In the first half of 2021, e-bike sales in Germany rose by another nine percent to 1.2 million bikes, according to the industry association ZIV. “Due to the increasing demand for bicycles and e-bikes as well as the development of new business areas in the service sector, the bicycle industry will continue to have great growth potential in terms of jobs and value creation”, the ZIV is convinced.

CEO Rückauf, who, as a passionate cyclist, likes to ride his mountain bike across the Alps, sees completely new opportunities for his company. So far, the bicycle industry is still not very industrialized. Hirschvogel, however, has experience in manufacturing lightweight and resilient components with high precision and quantities.

Autonomous delivery robots in planning

With the new platform, Hirschvogel is also advancing into the field of mobile autonomous transport systems.
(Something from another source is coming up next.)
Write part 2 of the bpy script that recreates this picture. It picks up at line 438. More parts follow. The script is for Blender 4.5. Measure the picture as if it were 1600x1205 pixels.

These self-driving robots are one of the great hopes of the robotics industry.

According to estimates by the industry association IFR, sales of mobile autonomous robots for logistics in industry and mail order will increase from 75,000 (2019) to 259,000 machines sold in 2023.

One of the pioneers is the Danish company Mobile Industrial Robots (MIR), which is now part of Teradyne. But there are also many German start-ups such as Energy Robotics and Arculus in the new segment. Arculus has just been taken over by Jungheinrich.

Hirschvogel also presented an autonomous delivery robot at the IAA. “In the future, micromobility will be an integral part of the mobility sector,” says Rückauf with conviction.

Despite the challenges, there is great optimism at Hirschvogel. Only the framework conditions have to be right, says the CEO. Hirschvogel consumes 300 gigawatt hours of electricity a year. The company is currently building a solar park in Denklingen as its own contribution, and there is already one in India.

Germany must invest much more in renewables and the hydrogen economy if one is serious about the fight against climate change, emphasizes Rückauf. “We have to increase our efforts a hundredfold.” Germany must enter into international partnerships and also import hydrogen.

And the car manufacturers would also have to help their suppliers. Currently, the requests or cancellations come at very short notice. “For us, planning security is extremely important.” This also applies to the burgeoning electrical age. The transformation can only be achieved together.